Besides these breads, consumed on a regular basis, Kashmir's bakeries are also famous for specialties like kulchas, modur kulchas, telvarus, khamira rotis and khatais, most sought after on various occasions.
Kashmir, in fact, has a bread and bakery product for every season and every occasion, be it a wedding or a birthday celebration.
"There are nearly a dozen versions of sweet, salty or bland kulchaas (small, hard dry, crispy bread, usually round in shape decorated by placing a peanuts in the centre) which are served on special occasions, including during mourning. Kulchas will always be in demand" said Gulzar Ahmed Sofi, who runs both a traditional and a modern bakery in Budgam.
Sofi said traditional Kashmiri bakeries are irreplaceable when it comes to special occasions in the Valley.
"Modern bakeries just won't make the cut.

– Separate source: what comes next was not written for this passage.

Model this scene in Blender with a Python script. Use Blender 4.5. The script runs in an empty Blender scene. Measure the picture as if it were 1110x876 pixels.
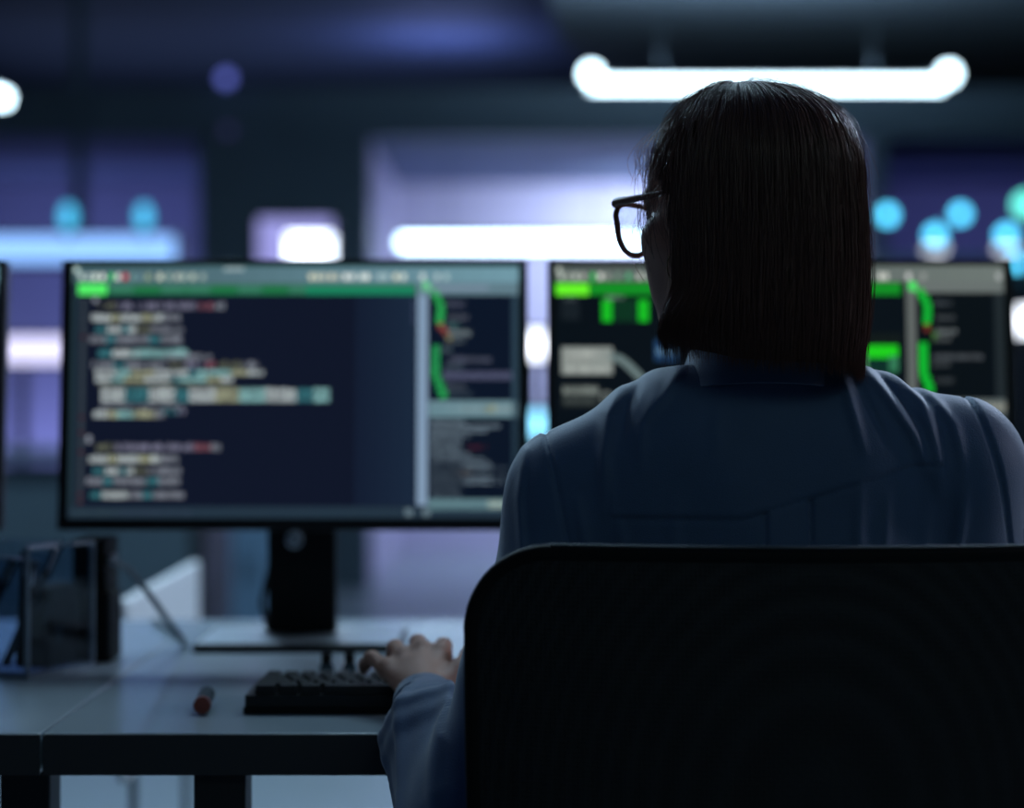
import bpy, bmesh, math, random
import numpy as np
from mathutils import Vector, Matrix

random.seed(7)
rng = np.random.default_rng(11)
S = bpy.context.scene
col = S.collection
PI = math.pi

# ---------------------------------------------------------------- camera
CZ = 1.06                     # camera height
FPX = 2156.0                  # focal length in pixels of the 1110 px wide frame
cam = bpy.data.cameras.new('camera')
cam.sensor_width = 36
cam.lens = FPX * 36 / 1110
cam.shift_y = -13 / 1110
cam.clip_start = 0.05
cam.dof.use_dof = True
cam.dof.focus_distance = 1.84
cam.dof.aperture_fstop = cam.lens / 33.0      # a fast portrait lens
co = bpy.data.objects.new('camera', cam)
co.location = (0, 0, CZ)
co.rotation_euler = (PI / 2, 0, 0)
col.objects.link(co)
S.camera = co

def X(px, D): return (px - 555) / FPX * D
def Z(py, D): return CZ - (py - 425) / FPX * D

# ---------------------------------------------------------------- render look
S.view_settings.view_transform = 'Standard'
S.view_settings.look = 'None'
S.view_settings.exposure = 0
S.view_settings.gamma = 1
S.view_settings.use_curve_mapping = False
S.cycles.use_denoising = True
S.cycles.use_adaptive_sampling = False
S.cycles.max_bounces = 8
S.cycles.sample_clamp_indirect = 4
S.cycles.caustics_reflective = False
S.cycles.caustics_refractive = False

w = bpy.data.worlds.new('world')
S.world = w
w.use_nodes = True
w.node_tree.nodes['Background'].inputs[0].default_value = (0.10, 0.15, 0.2, 1)
w.node_tree.nodes['Background'].inputs[1].default_value = 0.02

def area(name, loc, target, sx, sy, power, color):
    l = bpy.data.lights.new(name, 'AREA')
    l.shape = 'RECTANGLE'; l.size = sx; l.size_y = sy
    l.energy = power; l.color = color
    o = bpy.data.objects.new(name, l)
    o.location = loc
    d = Vector(target) - Vector(loc)
    o.rotation_euler = d.to_track_quat('-Z', 'Y').to_euler()
    col.objects.link(o)
    return o

# unseen lights added over the desks for rim and fill (housings further down)
area('desk_fill_light', (0.3, 3.55, 2.72), (0.1, 2.3, 0.8), 1.6, 0.12, 15, (0.55, 0.82, 1.0))
area('desk_fill_light', (-1.5, 3.9, 2.72), (-1.1, 2.8, 0.7), 1.4, 0.12, 7, (0.55, 0.78, 1.0))
area('aisle_light', (-0.6, 5.6, 3.0), (-0.6, 5.6, 0), 2.6, 0.3, 50, (0.55, 0.85, 1.0))
area('rear_fill_light', (1.1, -1.2, 2.9), (0.3, 2.2, 1.0), 1.6, 0.3, 6.5, (0.70, 1.0, 0.96))  # unseen fill added behind the camera to lift the shirt back
# meeting rooms at the back
area('room_light', (1.15, 11.9, 2.3), (1.15, 12.9, 1.2), 1.4, 0.4, 56, (0.66, 0.82, 1.0))
area('room_light', (-2.9, 12.1, 0.35), (-2.9, 13.0, 0.9), 1.8, 0.3, 22, (0.50, 0.52, 1.0))
area('room_light', (-2.6, 11.9, 2.3), (-2.6, 12.9, 1.6), 1.8, 0.4, 6, (0.36, 0.42, 1.0))
area('room_light', (3.2, 11.9, 2.3), (3.2, 12.9, 1.6), 2.0, 0.4, 6, (0.36, 0.38, 1.0))
area('ceiling_wash', (-0.42, 12.0, 2.75), (-0.5, 12.0, 3.3), 0.6, 0.6, 4.5, (0.34, 0.42, 1.0))
area('added_uplight', (-1.6, 12.4, 2.49), (-1.6, 12.41, 3.3), 3.6, 2.2, 4.6, (0.52, 0.64, 1.0))  # unseen, added over the rooms to lift the dark ceiling
area('added_uplight', (1.1, 9.0, 2.52), (1.1, 9.05, 3.3), 1.5, 0.04, 46, (0.56, 0.80, 1.0))  # added at the pendant to brighten the ceiling above it
# unseen lights added to rim the person from the far side
area('added_rim_light', (-0.9, 4.9, 2.45), (0.25, 1.9, 1.1), 0.35, 0.35, 25, (0.50, 0.75, 1.0))
area('added_rim_light', (1.9, 4.6, 2.4), (0.28, 1.9, 1.1), 0.35, 0.35, 62, (0.62, 0.76, 1.0))
area('added_side_light', (2.7, 2.5, 1.75), (0.3, 1.85, 1.2), 0.5, 0.5, 11, (0.86, 0.86, 1.0))  # unseen light added to brighten the right of hair and shoulder

# ---------------------------------------------------------------- materials
def lin(c):
    r = []
    for v in c:
        v /= 255.0
        r.append(v / 12.92 if v <= 0.04045 else ((v + 0.055) / 1.055) ** 2.4)
    return (*r, 1.0)

def mat(name, rgb, rough=0.5, metal=0.0, spec=0.5, noise=0.0, nscale=8, bump=0.0, bscale=200, alpha=None, trans=0.0, sheen=0.0, coat=0.0):
    m = bpy.data.materials.new(name); m.use_nodes = True
    nt = m.node_tree; b = nt.nodes['Principled BSDF']
    c = rgb if len(rgb) == 4 else (*rgb, 1)
    b.inputs['Base Color'].default_value = c
    b.inputs['Roughness'].default_value = rough
    b.inputs['Metallic'].default_value = metal
    b.inputs['Specular IOR Level'].default_value = spec
    b.inputs['Transmission Weight'].default_value = trans
    b.inputs['Sheen Weight'].default_value = sheen
    b.inputs['Coat Weight'].default_value = coat
    tc = nt.nodes.new('ShaderNodeTexCoord')
    if noise > 0:
        n = nt.nodes.new('ShaderNodeTexNoise'); n.inputs['Scale'].default_value = nscale
        n.inputs['Detail'].default_value = 5
        r = nt.nodes.new('ShaderNodeMapRange')
        r.inputs['To Min'].default_value = 1 - noise; r.inputs['To Max'].default_value = 1 + noise
        mx = nt.nodes.new('ShaderNodeVectorMath'); mx.operation = 'SCALE'
        mx.inputs[0].default_value = c[:3]
        nt.links.new(tc.outputs['Object'], n.inputs['Vector'])
        nt.links.new(n.outputs['Fac'], r.inputs['Value'])
        nt.links.new(r.outputs[0], mx.inputs['Scale'])
        nt.links.new(mx.outputs[0], b.inputs['Base Color'])
    if bump > 0:
        n = nt.nodes.new('ShaderNodeTexNoise'); n.inputs['Scale'].default_value = bscale
        bp = nt.nodes.new('ShaderNodeBump'); bp.inputs['Strength'].default_value = bump
        bp.inputs['Distance'].default_value = 0.002
        nt.links.new(tc.outputs['Object'], n.inputs['Vector'])
        nt.links.new(n.outputs['Fac'], bp.inputs['Height'])
        nt.links.new(bp.outputs[0], b.inputs['Normal'])
    return m

def emit(name, rgb, strength):
    m = bpy.data.materials.new(name); m.use_nodes = True
    nt = m.node_tree; nt.nodes.clear()
    o = nt.nodes.new('ShaderNodeOutputMaterial'); e = nt.nodes.new('ShaderNodeEmission')
    e.inputs[0].default_value = (*rgb, 1); e.inputs[1].default_value = strength
    nt.links.new(e.outputs[0], o.inputs[0])
    return m

M = {}
M['wall'] = mat('dark_blue_wall', (0.085, 0.125, 0.165), 0.6, noise=0.12, nscale=2)
M['ceil'] = mat('ceiling_paint', (0.10, 0.14, 0.24), 0.7, noise=0.1, nscale=1.5)
M['ceil_dark'] = mat('dark_ceiling_baffle', (0.10, 0.125, 0.15), 0.7)
M['floor'] = mat('grey_resin_floor', (0.28, 0.33, 0.38), 0.35, noise=0.12, nscale=1.2)
M['lavender'] = mat('lavender_wall_paint', (0.52, 0.48, 0.66), 0.6, noise=0.06, nscale=1.0)
M['bluewall'] = mat('blue_grey_panel', (0.20, 0.22, 0.36), 0.6, noise=0.15, nscale=1.5)
M['steel'] = mat('dark_metal', (0.03, 0.04, 0.05), 0.4, metal=0.6)
M['desk'] = mat('pale_grey_desk_laminate', (0.40, 0.48, 0.54), 0.22, spec=0.6, noise=0.05, nscale=6)
M['deskedge'] = mat('dark_desk_edging', (0.040, 0.044, 0.052), 0.55)
M['deskleg'] = mat('dark_desk_leg', (0.025, 0.028, 0.034), 0.5, metal=0.3)
M['blackplastic'] = mat('black_plastic', (0.008, 0.009, 0.011), 0.42, spec=0.35)
M['matteblack'] = mat('matte_black', (0.006, 0.007, 0.008), 0.7, spec=0.2)
M['silver'] = mat('brushed_silver', (0.55, 0.6, 0.66), 0.28, metal=0.9, noise=0.05, nscale=40)
M['white'] = mat('white_laminate', (0.82, 0.85, 0.87), 0.5, noise=0.03)
M['shirt'] = mat('blue_shirt_cotton', (0.085, 0.155, 0.30), 0.62, spec=0.3, noise=0.10, nscale=25, bump=0.25, bscale=700, sheen=0.5)
M['shirtdark'] = mat('blue_shirt_stitching', (0.04, 0.075, 0.16), 0.8, spec=0.2)
M['trousers'] = mat('charcoal_trousers', (0.02, 0.022, 0.03), 0.8, bump=0.2, bscale=500)
M['skin'] = mat('skin', (0.56, 0.29, 0.21), 0.5, spec=0.35, noise=0.08, nscale=40, bump=0.15, bscale=350)
M['hair'] = mat('dark_brown_hair', (0.040, 0.021, 0.019), 0.36, spec=0.5, noise=0.35, nscale=60)
M['glasses'] = mat('brown_acetate', (0.20, 0.075, 0.06), 0.45, spec=0.35)
def thin_glass(name, tint, fac=0.10):
    m = bpy.data.materials.new(name); m.use_nodes = True
    nt = m.node_tree; nt.nodes.clear()
    o = nt.nodes.new('ShaderNodeOutputMaterial'); t = nt.nodes.new('ShaderNodeBsdfTransparent'); g = nt.nodes.new('ShaderNodeBsdfGlossy')
    mx = nt.nodes.new('ShaderNodeMixShader'); lw = nt.nodes.new('ShaderNodeLayerWeight'); mr = nt.nodes.new('ShaderNodeMapRange')
    t.inputs[0].default_value = (*tint, 1); g.inputs['Roughness'].default_value = 0.02
    mr.inputs['To Min'].default_value = fac * 0.3; mr.inputs['To Max'].default_value = min(1, fac * 5)
    nt.links.new(lw.outputs['Facing'], mr.inputs['Value']); nt.links.new(mr.outputs[0], mx.inputs[0])
    nt.links.new(t.outputs[0], mx.inputs[1]); nt.links.new(g.outputs[0], mx.inputs[2]); nt.links.new(mx.outputs[0], o.inputs[0])
    return m
M['lens'] = thin_glass('clear_lens', (0.90, 0.94, 0.97), 0.08)
M['gold'] = mat('gold_earring', (0.6, 0.45, 0.25), 0.25, metal=1.0)
M['shoe'] = mat('black_leather', (0.015, 0.013, 0.013), 0.35)
M['acrylic'] = thin_glass('clear_acrylic', (0.80, 0.86, 0.92), 0.02)
M['acrylhighlight'] = mat('acrylic_edge_highlight', (0.14, 0.19, 0.25), 0.10, spec=1.0)  # lighter colour stands for the highlight along the acrylic edges
M['cable'] = mat('grey_cable', (0.16, 0.20, 0.24), 0.5)
M['red'] = mat('rust_red_plastic', (0.22, 0.04, 0.025), 0.4)
M['bluepen'] = mat('teal_black_plastic', (0.015, 0.035, 0.05), 0.6, spec=0.2)
M['key'] = mat('charcoal_keycap', (0.012, 0.013, 0.017), 0.5, spec=0.4)
M['glassvial'] = mat('smoky_glass', (0.10, 0.16, 0.18), 0.1, trans=0.5)
M['gpane'] = mat('glass_partition', (0.9, 0.95, 1.0), 0.0, trans=1.0)
M['eye'] = mat('eye_white', (0.7, 0.68, 0.66), 0.2)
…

You cannot serve chocolate pastry and stuff like that during Kashmiri weddings, or any other ceremony for that matter," he added.
The roath (Kashmiri dry fruit cake) is a delicacy, usually prepared on auspicious occasions such as Muharram. The evolution of the Kashmir bakeries owes itself to historical influences.
According to local historians, the rulers of Central Asia brought along a change during their reign in Kashmir when different varieties of baked products were introduced in the Valley.
"It was during the golden era of Kashmir, when Ghiyas-ud-Din Zain-ul-Abidin, known as 'budshah' ruled, that bakery touched its zenith," poet and oral historian Zareef Ahmad Zareef noted.
Thus, while modern culture has touched and changed almost every aspect of life in Kashmir, the traditional bakeries have withstood the onslaught of modernity and held out against pizzas, burgers and pastries as well as sweets from other parts of the country.